INFORMATION PROVIDED >>
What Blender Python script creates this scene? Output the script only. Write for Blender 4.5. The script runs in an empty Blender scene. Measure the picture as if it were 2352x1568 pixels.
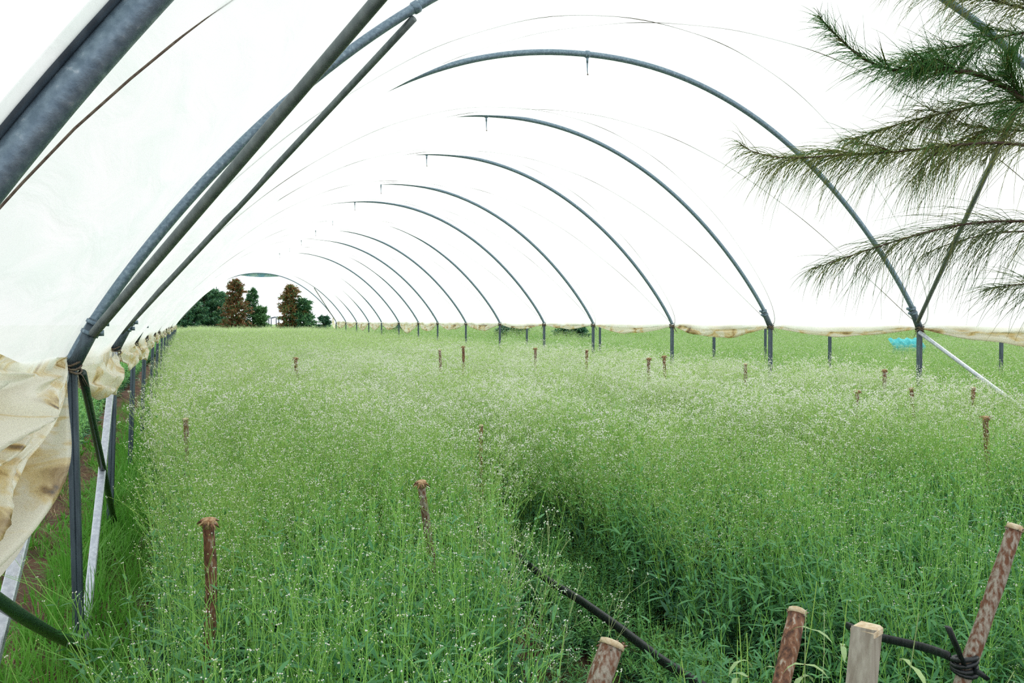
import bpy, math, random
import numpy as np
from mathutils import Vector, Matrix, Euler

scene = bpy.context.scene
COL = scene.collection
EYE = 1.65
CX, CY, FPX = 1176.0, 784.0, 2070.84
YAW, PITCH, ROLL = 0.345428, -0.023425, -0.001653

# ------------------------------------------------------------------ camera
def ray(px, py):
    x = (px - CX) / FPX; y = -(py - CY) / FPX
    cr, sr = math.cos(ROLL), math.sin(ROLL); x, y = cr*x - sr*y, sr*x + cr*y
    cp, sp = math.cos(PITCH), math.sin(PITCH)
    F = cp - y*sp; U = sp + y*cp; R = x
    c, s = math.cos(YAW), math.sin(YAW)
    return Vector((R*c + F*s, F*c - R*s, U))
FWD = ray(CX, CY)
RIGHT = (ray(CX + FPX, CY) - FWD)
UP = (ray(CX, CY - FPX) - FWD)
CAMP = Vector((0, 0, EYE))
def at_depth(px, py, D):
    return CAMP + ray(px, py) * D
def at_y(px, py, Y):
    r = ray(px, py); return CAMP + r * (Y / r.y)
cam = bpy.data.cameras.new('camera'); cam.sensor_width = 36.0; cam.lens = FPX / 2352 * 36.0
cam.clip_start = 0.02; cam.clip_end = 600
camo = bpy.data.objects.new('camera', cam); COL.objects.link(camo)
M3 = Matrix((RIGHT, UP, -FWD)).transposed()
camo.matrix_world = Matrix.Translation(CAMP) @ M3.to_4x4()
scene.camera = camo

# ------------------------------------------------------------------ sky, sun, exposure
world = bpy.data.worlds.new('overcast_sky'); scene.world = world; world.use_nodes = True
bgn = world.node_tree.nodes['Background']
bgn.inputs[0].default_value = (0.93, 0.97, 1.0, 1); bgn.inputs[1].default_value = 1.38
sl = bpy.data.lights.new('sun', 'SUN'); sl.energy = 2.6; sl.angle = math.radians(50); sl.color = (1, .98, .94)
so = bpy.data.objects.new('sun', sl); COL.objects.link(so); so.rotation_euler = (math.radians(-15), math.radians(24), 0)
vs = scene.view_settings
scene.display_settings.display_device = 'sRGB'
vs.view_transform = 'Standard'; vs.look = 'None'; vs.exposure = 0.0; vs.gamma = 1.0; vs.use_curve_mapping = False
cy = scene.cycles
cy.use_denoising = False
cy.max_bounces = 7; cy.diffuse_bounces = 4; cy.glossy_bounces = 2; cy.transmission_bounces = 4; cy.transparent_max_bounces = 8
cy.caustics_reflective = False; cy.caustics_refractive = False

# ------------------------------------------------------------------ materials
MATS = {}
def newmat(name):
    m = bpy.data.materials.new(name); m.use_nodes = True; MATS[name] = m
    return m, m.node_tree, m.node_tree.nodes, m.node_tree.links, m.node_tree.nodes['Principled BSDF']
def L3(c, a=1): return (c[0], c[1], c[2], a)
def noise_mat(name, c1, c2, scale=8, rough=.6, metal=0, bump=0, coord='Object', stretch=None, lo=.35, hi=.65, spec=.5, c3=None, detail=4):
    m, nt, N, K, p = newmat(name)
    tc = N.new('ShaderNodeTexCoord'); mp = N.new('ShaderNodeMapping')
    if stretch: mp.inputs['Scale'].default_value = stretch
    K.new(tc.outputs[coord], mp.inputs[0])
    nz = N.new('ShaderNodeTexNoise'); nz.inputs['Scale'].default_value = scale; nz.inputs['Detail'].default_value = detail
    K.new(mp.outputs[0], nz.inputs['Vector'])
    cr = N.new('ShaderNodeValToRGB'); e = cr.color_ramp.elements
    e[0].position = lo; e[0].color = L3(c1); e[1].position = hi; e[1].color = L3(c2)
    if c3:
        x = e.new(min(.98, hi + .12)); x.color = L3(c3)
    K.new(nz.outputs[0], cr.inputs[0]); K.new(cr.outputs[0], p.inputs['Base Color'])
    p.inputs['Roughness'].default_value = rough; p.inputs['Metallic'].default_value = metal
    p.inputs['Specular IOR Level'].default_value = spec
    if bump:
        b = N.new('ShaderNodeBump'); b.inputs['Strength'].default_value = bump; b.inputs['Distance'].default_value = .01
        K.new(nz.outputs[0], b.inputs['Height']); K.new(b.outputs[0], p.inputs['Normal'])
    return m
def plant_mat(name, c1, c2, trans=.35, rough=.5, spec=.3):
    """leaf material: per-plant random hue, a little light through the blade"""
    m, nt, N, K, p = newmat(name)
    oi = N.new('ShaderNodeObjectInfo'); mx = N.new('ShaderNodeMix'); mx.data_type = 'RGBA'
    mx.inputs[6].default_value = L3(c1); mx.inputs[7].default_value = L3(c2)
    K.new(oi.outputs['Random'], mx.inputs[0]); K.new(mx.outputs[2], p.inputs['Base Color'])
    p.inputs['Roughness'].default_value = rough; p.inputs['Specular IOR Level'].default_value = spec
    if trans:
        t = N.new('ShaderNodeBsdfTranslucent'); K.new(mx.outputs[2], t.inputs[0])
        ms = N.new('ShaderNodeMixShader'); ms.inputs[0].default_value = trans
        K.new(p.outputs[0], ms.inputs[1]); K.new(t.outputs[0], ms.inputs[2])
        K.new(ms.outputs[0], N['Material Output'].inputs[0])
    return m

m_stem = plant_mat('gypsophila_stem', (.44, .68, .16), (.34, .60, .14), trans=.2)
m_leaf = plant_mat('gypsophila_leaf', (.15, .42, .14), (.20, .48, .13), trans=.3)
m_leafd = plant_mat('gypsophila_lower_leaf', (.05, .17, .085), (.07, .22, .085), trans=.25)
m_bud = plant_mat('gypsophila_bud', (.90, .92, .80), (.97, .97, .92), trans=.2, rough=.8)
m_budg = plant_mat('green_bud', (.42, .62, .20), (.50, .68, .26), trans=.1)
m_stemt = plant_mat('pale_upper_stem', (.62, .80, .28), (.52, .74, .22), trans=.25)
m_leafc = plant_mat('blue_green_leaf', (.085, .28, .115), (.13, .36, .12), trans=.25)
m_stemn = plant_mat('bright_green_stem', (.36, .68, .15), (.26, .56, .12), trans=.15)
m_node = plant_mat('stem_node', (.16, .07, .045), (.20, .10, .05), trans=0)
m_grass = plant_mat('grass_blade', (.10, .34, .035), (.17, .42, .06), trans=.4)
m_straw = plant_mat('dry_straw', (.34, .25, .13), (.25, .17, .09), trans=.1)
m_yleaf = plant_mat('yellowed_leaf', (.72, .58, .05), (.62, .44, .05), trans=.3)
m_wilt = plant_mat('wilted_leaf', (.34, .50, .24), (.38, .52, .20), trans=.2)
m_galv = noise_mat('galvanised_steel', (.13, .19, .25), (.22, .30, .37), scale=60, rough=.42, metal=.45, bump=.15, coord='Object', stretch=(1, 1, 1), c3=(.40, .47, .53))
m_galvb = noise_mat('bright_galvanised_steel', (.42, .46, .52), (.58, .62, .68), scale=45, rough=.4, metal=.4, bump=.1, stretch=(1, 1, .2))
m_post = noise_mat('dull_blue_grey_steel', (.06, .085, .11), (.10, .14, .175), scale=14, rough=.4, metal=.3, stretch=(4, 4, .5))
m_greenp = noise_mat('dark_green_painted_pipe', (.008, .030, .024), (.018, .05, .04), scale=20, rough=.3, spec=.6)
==
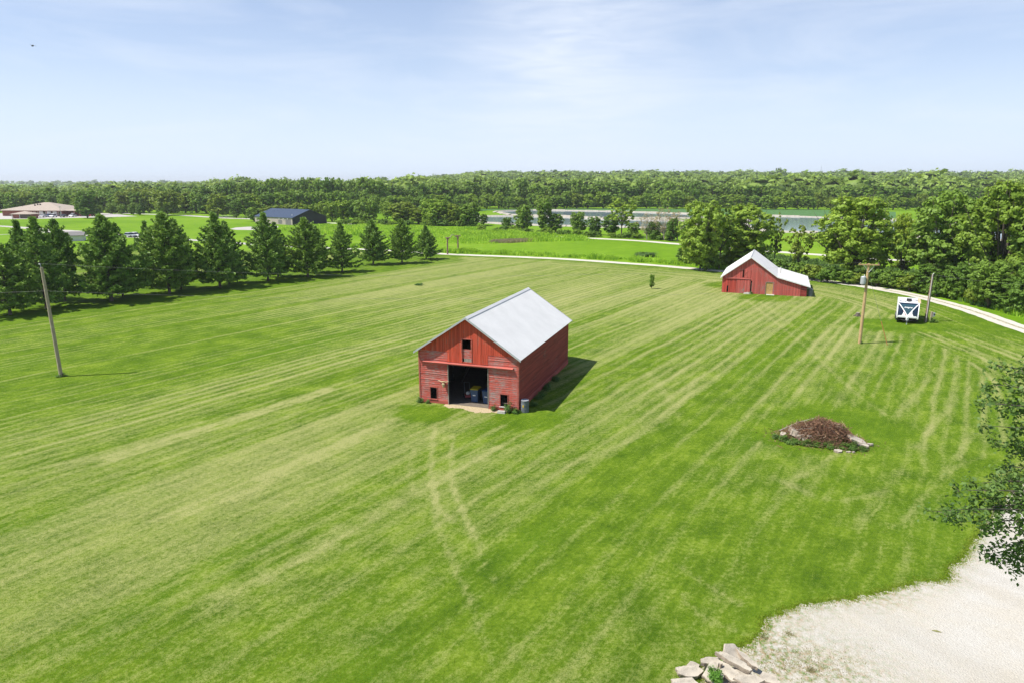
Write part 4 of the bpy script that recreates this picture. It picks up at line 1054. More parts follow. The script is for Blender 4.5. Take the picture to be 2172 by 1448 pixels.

TASK PROMPT >>
Give again, exactly as written above, every line from the one holding "What Blender Python" to the one holding "YAW, PITCH, ROLL", with both ends kept and the pictures left out.

REPLY TO THE TASK >>
What Blender Python script creates this scene? Output the script only. Write for Blender 4.5. The script runs in an empty Blender scene. Measure the picture as if it were 2352x1568 pixels.
import bpy, math, random
import numpy as np
from mathutils import Vector, Matrix, Euler

scene = bpy.context.scene
COL = scene.collection
EYE = 1.65
CX, CY, FPX = 1176.0, 784.0, 2070.84
YAW, PITCH, ROLL = 0.345428, -0.023425, -0.001653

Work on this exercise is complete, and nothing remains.